What is great about these books is they are never boring. Traversing the world, these kids are always searching through history to help them with the clues. While some of the books are a little more exciting and danger-filled than others, all are about even in the adventure aspect.  It is sort of like the Amazing Race meets The Westing Game.

I would definitely describe this book as the next step up from Magic Tree House for kids who might want something a little more suspenseful from that series, but not necessarily creepy. While there definitely are some scary parts in each book (hanging over the water with sharks right below them, trapped in a room and running out of air, climbing in a coffin on top of a skeleton to hide), the authors have an incredible way of making something a little less disgusting than it actually is. They are good at not elaborating on the gross.

Something I’ve always appreciated about them is they are fairly clean in the language and romance department. Other than name calling and a small crush, that is about it.

The only thing that bothers me is that the series is written by several different authors. I didn’t even notice until afterwards that several of the books were more well-written than others, which made them less consistent. Of course, your kids probably won’t even think twice. The other problem with multiple creators is that it felt like in each book, they were trying to out-do the last one in the ‘that was the scariest thing I’ve ever done!’ moment. Towards the end of the series, they definitely get more creative in coming up with peril-stricken scenarios and even seem to go out of their way to include them.

We listened to these on audio, and the narrator is pretty good. The voices are very good, and some narrators suck at accents and differentiating voices, but he pulls most of them off fairly well.

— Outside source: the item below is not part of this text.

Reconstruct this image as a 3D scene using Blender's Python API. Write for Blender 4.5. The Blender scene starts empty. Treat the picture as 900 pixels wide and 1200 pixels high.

Here is the order in which they are to be read:

#1: The Maze of Bones, by Rick Riordan

#2: One False Note, by Gordan Korman

#3: The Sword Thief, by Peter Lerangis

#4: Beyond the Grave, by Jude Watson

#5: The Black Circle, by Patrick Carman

#6: In Too Deep, by Jude Watson

#7: The Viper’s Nest, by Peter Lerangis

#8: The Emperer’s Code, by Gordon Korman

#9: Storm Warning, by Linda Sue Park

#10: Into the Gauntlet, by Margaret Peterson Haddix


Overall Rating: 4/5

Violence: 4/10 (Some books are less)

Language: 1/10

Inappropriateness/Romance: 1/10

Audience: Ages 8 and up? Unless you have particularly sensitive kids.